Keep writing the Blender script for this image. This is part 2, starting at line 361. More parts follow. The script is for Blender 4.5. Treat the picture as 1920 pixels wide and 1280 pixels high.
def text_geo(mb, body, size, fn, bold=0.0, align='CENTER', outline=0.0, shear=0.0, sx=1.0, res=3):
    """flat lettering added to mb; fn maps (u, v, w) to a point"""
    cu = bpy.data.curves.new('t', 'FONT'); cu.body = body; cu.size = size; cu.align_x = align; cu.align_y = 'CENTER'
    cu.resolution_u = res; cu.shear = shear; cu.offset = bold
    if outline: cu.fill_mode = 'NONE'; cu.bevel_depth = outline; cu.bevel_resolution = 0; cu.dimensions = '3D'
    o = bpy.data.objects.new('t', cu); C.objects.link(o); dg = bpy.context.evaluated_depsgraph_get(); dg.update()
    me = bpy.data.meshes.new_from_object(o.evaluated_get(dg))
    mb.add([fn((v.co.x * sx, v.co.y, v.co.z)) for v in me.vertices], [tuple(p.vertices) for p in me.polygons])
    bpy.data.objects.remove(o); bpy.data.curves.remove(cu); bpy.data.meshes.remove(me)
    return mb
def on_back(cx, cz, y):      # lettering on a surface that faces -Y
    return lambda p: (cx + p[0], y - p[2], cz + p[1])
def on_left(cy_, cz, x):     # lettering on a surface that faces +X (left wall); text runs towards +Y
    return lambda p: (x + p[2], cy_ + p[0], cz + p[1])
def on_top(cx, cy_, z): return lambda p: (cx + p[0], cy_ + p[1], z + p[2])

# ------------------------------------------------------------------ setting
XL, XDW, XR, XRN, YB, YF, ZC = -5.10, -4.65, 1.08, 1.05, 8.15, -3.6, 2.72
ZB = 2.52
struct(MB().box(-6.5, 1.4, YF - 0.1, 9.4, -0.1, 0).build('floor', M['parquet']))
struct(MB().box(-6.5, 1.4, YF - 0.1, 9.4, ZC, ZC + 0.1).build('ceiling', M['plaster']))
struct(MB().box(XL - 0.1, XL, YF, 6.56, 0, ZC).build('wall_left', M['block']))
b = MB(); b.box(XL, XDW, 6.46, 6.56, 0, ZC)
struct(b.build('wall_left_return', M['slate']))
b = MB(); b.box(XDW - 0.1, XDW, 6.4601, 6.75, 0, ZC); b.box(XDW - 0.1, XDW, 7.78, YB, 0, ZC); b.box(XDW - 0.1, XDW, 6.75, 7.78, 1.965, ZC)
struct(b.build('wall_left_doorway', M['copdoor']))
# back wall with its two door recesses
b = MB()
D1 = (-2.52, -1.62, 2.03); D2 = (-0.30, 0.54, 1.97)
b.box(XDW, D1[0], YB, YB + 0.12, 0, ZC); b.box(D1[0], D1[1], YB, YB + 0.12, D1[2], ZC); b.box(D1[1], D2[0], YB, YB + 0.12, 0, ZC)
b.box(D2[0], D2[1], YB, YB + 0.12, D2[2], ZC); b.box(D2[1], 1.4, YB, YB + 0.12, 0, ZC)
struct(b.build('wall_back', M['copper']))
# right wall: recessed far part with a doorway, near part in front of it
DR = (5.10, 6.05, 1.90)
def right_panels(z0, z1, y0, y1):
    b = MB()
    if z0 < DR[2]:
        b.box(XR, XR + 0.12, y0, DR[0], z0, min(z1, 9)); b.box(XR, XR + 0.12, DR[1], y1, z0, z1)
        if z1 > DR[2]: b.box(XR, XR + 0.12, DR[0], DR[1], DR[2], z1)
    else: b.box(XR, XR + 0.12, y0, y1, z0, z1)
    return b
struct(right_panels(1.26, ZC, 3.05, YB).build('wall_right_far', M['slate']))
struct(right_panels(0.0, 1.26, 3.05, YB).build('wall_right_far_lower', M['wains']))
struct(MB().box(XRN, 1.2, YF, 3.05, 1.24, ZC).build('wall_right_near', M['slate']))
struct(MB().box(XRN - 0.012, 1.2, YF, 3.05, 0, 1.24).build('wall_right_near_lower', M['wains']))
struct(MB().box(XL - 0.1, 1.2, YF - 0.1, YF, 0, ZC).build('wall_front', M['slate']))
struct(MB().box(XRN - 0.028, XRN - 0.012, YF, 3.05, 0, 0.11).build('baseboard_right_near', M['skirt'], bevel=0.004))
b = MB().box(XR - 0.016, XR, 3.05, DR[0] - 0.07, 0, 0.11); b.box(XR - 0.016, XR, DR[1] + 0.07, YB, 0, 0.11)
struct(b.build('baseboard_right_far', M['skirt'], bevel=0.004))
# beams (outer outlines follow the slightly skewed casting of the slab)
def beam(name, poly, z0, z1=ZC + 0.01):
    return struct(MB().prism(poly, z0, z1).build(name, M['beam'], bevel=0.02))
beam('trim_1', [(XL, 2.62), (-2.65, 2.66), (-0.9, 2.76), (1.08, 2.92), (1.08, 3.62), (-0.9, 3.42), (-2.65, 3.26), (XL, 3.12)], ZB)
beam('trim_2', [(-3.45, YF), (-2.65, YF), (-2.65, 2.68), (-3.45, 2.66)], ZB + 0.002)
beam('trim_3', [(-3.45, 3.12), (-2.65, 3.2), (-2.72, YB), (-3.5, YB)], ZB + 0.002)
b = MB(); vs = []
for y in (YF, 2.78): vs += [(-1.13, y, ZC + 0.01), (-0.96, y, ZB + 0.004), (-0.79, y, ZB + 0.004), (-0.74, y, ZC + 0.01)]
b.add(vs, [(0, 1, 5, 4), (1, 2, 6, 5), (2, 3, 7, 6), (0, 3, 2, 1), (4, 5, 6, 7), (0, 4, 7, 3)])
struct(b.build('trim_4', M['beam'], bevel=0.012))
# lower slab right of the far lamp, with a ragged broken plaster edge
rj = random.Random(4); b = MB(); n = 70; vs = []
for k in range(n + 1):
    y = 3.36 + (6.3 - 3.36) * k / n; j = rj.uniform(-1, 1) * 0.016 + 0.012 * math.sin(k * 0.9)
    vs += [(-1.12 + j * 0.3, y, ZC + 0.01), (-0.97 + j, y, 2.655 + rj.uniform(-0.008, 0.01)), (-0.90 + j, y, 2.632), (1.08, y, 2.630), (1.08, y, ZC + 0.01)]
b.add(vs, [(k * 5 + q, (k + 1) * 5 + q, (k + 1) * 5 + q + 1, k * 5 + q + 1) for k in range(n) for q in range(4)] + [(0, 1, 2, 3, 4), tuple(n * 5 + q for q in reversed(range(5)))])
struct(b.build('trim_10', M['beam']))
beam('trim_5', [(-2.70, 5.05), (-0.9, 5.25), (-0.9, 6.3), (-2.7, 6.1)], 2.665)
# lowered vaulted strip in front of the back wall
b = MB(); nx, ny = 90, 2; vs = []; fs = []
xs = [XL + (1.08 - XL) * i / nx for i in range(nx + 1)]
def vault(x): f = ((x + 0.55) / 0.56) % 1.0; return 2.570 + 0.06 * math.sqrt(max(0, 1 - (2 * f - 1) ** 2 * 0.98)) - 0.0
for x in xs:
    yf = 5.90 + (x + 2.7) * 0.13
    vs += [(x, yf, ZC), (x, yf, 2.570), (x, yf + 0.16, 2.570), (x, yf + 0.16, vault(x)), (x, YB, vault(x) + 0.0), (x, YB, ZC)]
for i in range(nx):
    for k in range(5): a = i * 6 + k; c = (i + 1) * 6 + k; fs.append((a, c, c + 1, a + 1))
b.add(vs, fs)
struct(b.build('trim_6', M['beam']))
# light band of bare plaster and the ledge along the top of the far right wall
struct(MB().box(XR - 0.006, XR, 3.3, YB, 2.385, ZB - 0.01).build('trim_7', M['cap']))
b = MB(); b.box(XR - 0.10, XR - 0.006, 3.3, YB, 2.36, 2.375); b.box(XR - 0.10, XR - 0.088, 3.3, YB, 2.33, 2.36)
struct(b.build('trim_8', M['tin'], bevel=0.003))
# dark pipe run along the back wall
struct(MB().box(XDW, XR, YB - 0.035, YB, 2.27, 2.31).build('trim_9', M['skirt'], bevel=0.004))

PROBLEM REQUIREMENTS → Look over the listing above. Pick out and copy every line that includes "part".

SOLUTION TO THIS TASK →
Keep writing the Blender script for this image. This is part 2, starting at line 361. More parts follow. The script is for Blender 4.5. Treat the picture as 1920 pixels wide and 1280 pixels high.
# right wall: recessed far part with a doorway, near part in front of it